Joe Roberts knows what it is like to be homeless.
For a time in 1989, he was living on the streets of Vancouver.
"My father died very young, and my stepfather was an unsupportive, abusive alcoholic, and I found myself at 15 simply not being able to be at home anymore," he says. "I continued to struggle with mental health and addiction until I was finally chronically homeless, living on the streets of Vancouver collecting cans and bottles with a shopping cart."
Luckily for Roberts, he had champions in his mother and an OPP officer.
"They gave me the stepping stones to enter drug treatment, go back to college and graduate and go out into the business world," he says.
Before he turned 35, he was named one of Business Vancouver's 40 Under 40 and one of Mclean's magazine's Ten Canadians Who Makes A Difference.
These days, Roberts is pushing a grocery cart across Canada in his Push For Change to raise awareness and money to fight homelessness.
Photo courtesy of thepushforchange.org.
So, how does Roberts envision Canada ending homelessness?
Get to at-risk kids before they quit school.
"What needs to be done is a deeper investment in prevention, while supporting emergency services and looking at housing first initiatives," he says.
"I like to use the metaphor that if you went home today and your basement was filled with water, you wouldn't spend the next year mopping water," Roberts says. "You'd find the leak.
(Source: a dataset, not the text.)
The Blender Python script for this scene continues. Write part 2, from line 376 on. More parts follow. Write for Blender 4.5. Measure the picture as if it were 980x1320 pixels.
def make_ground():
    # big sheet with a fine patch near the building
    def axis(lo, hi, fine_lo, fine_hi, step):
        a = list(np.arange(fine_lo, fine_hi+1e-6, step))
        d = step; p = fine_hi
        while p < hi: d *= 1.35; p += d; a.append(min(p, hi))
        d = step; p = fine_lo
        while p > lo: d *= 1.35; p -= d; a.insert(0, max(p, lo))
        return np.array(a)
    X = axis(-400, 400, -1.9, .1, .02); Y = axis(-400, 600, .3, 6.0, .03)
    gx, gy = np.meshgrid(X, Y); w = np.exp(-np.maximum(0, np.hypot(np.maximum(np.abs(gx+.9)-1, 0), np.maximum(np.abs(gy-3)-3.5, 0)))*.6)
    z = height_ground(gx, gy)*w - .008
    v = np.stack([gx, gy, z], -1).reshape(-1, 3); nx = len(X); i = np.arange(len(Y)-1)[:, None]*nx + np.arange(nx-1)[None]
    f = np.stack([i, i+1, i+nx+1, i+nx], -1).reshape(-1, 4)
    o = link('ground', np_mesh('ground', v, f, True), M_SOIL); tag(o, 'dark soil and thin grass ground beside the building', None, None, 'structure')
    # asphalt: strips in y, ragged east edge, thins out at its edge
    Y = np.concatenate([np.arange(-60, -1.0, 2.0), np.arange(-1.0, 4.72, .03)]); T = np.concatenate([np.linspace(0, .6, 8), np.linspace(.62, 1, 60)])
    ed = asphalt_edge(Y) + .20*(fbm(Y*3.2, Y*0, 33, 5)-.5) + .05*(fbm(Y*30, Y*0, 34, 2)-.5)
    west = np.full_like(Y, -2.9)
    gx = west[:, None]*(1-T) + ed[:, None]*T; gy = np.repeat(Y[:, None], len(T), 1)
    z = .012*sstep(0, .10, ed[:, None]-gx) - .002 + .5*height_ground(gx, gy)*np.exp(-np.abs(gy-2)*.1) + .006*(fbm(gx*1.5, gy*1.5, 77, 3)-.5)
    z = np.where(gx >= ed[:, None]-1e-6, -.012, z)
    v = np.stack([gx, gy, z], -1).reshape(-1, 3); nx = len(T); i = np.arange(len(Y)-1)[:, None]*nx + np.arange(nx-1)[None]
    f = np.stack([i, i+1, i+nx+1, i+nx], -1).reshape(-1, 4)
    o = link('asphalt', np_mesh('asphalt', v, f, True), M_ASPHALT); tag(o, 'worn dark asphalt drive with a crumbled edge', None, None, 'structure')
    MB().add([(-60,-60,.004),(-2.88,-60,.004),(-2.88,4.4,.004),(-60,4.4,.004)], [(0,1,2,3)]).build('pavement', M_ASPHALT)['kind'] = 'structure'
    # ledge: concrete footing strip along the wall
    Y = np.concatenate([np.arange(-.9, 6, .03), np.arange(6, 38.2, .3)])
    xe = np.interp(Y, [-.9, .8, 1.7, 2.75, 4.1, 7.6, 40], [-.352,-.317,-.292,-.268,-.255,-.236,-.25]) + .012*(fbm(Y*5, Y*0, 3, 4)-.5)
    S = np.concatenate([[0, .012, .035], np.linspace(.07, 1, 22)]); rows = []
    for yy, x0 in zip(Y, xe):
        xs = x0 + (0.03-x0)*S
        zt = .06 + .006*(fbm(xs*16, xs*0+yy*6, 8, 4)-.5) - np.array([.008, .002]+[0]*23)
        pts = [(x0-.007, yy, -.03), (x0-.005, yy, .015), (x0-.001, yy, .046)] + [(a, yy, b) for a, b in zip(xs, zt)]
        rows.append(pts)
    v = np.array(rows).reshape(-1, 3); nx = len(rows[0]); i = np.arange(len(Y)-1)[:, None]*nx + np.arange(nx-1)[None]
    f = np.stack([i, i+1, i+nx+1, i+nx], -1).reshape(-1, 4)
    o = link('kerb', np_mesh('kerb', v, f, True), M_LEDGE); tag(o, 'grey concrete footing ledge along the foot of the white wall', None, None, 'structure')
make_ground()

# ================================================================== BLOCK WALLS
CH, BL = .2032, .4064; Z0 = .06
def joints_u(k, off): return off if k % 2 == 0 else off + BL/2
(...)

You'd stop the leak and then you would clean up. For some reason, in Canada and the United States and across the developed world, we focus our time and energy on crisis."
"I am a community investment gone correct," concludes Roberts.
Since starting his expedition on May 1 in St.John's Newfoundland, Roberts has met with politicians and ordinary Canadians. He hopes to finish in Vancouver September 29, 2017.
So far, approximately $270,000 has been raised for homelessness initiatives. The goal is $0.50 per Canadian, or $17.5-million.
He arrives at the South Essex Community Council in Leamington at 5pm Tuesday, November 22, and in Windsor the following day.
Everyone is invited to join Roberts for the last 5 km of his walk into the city where he will arrive at Charles Clark Square between 12:30pm and 1pm. There will be a rally to mark his arrival to Windsor.
On Thursday, November 24 Roberts will share his story with area school children at the Caboto Club at 10am.